**Instruction**
Restate the opening lines of the material below word for word, stopping after the line that contains "from mathutils import Vector".

==== Supplied data

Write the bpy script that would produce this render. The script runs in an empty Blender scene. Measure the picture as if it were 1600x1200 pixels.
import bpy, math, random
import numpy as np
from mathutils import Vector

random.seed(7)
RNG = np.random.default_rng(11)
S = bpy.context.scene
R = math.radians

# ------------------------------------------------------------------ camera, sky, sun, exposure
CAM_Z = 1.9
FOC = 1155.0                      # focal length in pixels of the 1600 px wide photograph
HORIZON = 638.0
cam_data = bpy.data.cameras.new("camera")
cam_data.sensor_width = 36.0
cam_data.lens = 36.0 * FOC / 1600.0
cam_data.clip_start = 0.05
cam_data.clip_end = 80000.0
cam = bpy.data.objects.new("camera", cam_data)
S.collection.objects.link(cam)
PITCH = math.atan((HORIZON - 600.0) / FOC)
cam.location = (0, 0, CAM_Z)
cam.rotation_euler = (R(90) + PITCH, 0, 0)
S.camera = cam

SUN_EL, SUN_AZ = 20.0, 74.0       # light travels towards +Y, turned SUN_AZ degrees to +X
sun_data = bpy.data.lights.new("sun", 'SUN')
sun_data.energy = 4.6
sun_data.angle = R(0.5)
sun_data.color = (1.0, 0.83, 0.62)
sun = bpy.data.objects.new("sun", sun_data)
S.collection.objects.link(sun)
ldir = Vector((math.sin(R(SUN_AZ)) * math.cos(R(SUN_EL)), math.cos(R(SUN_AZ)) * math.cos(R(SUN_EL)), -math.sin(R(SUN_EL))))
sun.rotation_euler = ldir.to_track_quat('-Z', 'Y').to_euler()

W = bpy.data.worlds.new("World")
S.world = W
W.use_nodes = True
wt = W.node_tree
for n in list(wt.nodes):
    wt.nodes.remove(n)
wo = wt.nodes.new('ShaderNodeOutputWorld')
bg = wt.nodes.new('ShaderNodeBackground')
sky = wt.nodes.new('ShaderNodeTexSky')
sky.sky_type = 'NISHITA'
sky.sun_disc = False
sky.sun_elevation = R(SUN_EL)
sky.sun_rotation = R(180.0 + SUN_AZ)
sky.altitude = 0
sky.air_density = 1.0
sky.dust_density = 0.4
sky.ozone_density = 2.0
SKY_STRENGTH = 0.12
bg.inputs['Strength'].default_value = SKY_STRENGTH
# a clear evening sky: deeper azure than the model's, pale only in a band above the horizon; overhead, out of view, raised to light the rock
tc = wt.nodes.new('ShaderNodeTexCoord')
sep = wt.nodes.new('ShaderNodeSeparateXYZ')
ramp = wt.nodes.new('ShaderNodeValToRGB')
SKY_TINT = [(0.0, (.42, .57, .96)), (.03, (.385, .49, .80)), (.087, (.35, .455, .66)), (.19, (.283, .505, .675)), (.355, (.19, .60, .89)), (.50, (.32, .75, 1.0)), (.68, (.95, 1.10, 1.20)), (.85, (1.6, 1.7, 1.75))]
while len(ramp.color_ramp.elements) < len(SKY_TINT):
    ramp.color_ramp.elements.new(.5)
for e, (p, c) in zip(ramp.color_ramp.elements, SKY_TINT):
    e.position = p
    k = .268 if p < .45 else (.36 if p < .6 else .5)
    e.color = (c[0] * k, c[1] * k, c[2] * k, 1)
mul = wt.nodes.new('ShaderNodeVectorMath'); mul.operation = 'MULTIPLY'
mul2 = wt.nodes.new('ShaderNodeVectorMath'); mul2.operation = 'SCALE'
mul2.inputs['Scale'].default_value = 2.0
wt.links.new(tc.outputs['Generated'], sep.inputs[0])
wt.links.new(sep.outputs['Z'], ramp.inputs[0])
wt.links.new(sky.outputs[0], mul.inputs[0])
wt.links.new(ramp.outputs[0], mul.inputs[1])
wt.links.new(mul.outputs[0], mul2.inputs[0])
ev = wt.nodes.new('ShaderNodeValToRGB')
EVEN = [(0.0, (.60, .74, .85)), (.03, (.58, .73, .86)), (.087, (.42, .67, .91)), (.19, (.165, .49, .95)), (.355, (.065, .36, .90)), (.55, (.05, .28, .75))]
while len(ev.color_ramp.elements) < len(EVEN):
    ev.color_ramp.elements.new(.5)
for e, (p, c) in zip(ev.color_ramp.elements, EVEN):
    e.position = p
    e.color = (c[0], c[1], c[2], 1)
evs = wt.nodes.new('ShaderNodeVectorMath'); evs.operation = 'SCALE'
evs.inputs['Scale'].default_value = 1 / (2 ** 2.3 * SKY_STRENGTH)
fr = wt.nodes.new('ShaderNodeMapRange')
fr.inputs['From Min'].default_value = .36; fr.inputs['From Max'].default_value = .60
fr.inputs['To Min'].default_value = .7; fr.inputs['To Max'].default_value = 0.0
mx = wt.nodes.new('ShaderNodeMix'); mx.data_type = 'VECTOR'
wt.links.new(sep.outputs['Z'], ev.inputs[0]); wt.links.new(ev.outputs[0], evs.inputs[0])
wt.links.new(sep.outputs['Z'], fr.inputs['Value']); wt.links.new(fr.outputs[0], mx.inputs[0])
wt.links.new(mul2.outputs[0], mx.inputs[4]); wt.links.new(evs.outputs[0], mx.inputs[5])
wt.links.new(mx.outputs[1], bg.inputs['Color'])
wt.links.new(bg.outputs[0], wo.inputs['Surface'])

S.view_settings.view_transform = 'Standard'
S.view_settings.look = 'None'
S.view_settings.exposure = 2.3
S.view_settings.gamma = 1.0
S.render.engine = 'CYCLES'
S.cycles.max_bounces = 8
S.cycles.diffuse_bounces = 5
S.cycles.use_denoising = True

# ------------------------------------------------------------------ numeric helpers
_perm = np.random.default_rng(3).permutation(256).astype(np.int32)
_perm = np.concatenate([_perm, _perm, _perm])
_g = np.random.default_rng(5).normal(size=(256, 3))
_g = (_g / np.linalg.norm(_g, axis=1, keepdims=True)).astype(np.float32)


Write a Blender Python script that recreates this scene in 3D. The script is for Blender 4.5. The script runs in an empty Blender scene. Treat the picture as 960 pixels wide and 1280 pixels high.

========

**Answer below**
Write the bpy script that would produce this render. The script runs in an empty Blender scene. Measure the picture as if it were 1600x1200 pixels.
import bpy, math, random
import numpy as np
from mathutils import Vector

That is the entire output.